Held: Tinnevelly was not a party to the contract with Mirrlees because D&B couldn’t have been acting as agents for a principal (Tinnevelly) that did not yet exist.
It’s not possible to act as an agent for non-existing principal.
Agency Case Law
Agency by holding out
Hayman v American Cotton Oil Co (1907)
Case: American Cotton Oil advertised that McNairn (McN) is an agent (also sent out letter to customers stating this). Ferguson Shaw & Sons (FSS) bought goods from McNairn (agent) and paid before delivery. McNairn then becomes insolvent and creditors attempted to claim the goods FSS has bought. FSS turned to ACOC demanding that they honoured the contract that McNairn had negotiated on its behalf. ACOC denies that McNairn has ever been its agent. FSS sues ACOC.
Held: ACOC placed advertisements which gave the impression to third parties dealing with McNairn that he was an agent acting on behalf of ACOC. Therefore ACOC is liable and needs to compensate FSS.
Agency Case Law
Agency by ratification
Keighley Maxstead & Co v Durant (1901)
Case: Roberts is an agent (authorised to buy wheat for Keighley) who trades with Durant but does not disclose his agency agreement with Keighley.
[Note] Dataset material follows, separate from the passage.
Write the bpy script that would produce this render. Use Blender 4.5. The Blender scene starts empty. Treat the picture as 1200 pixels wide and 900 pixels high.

Keighley refuses to take delivery (because the price was higher than originally authorised) and Durant sues Keighley for damages.
Held: Roberts had not told Durant that he was working for Keighley. Therefore no agency exists as the principal was not disclosed. Durant should sue Roberts ( as there was an identifiable principal).
Agency Case Law
Agency of Necessity
Courturier v Hastie (1856)
Case: Cargo on a ship begins to rot. So the Captain lands at nearest port and sells cargo in order to prevent it from being written off completely. The cargo owner sues the captain for full price.
Held: The captain of the ship was acting as an agent of necessity in an emergency situation in order to prevent further losses to his principal. The captain couldn’t contact the principal for further instruction. Therefore the agency existed by necessity and no further recovery of sales proceeds was possible.
The 3 conditions of agency of necessity were met.
Agency Case Law
Agency of Necessity
SACHS v Miklos (1948)
Case: The defendant agreed in 1941 to store some of the claimants furniture without charge. By 1944 the defendant lost touch with the claimant and letters written to his last known address were returned. To gain space the defendant sold the claimants furniture and when the claimant later returned he sued and the defendant claimed an agency of necessity had arisen.
Held: There was no agency of necessity in the case as no emergency has arisen when the furniture was sold. Its not as though the house that furniture was stored in had been destroyed and the furniture was left exposed to thieves or the weather. The house was available for storage of furniture.
Agency Case Law
Ostensible (Apparent) authority
Freeman & Lockyer v Buckhurst Park Properties (Mangal) Ltd
Case: The BoD of Buckhurst allowed one of its members to act as the managing director without him being formally appointed as such. This director entered into various contracts with third parties on the company’s behalf. On one occasion, this director appointed a firm of architects. The architects asked to be paid by the company.
Held: The director did not have actual authority to act on the company’s behalf when he entered the contracts with the architects. He was acting within his ostensible authority and the architects had good reason to believe that he had the necessary authority to bind the company.
Agency Case Law
Liability of the agent (Disclosed principal)
Santa Carina (1977)
Case: Defenders were known agents but for an unnamed principal. Pursuers supplied ship bunkers on instruction of the defenders but they were never paid for. The pursuers sued the defenders for beach of contract. The defenders claimed that they were acting as agents and the pursuers were perfectly aware of this situation.
Held: The principal was a disclosed principal and therefore pursuers should not sue agent they should have sued the principal.
Agency Case Law
Liability of an agent (undisclosed principal)
Stewart V Shannessy (1900)
Case: Shannessy acted as an agent for a company and decided to employ Stewart on its behalf. When letter of employment was signed by Shannessy he did not make agency explicit and it looked as if he was employing Stewart personally (e.g. instruction & payments from Shannessy). He later dismissed Stewart who then sued for arrears of pay.
Held: Shannessy was personally liable to Stewart since he had signed the letter and had not given any indication that he was acting as an agent for the company.
Agency Case Law
Rights of an agent (receiving payments)
Dudley V Barnet (1937)
Case: The agent had been given the task of finding a suitable tenant for the principal’s premises. The agent recommends a letting tenant but principal refuses and accepts a third party’s offer. He refuses to pay the agent on the basis that he did not benefit from his advice. The agent sued for payment.
Held: Principal is liable to the agent for the commission.
Agency Case Law
Rights of an agent (Expenses)
Stevenson & Sons V Duncan (1842)
Case: Principal refuses to honour a contract negotiated on his behalf by agent. Agent has acted within both actual and ostensible authority. 3rd party sues agent for damages for breach of warranty authority. In return, the agent then sues principal.
Held: Agent is entitled to be indemnified or compensated for the losses he experienced as a result of the principal’s failure to honour the agreement with the third party.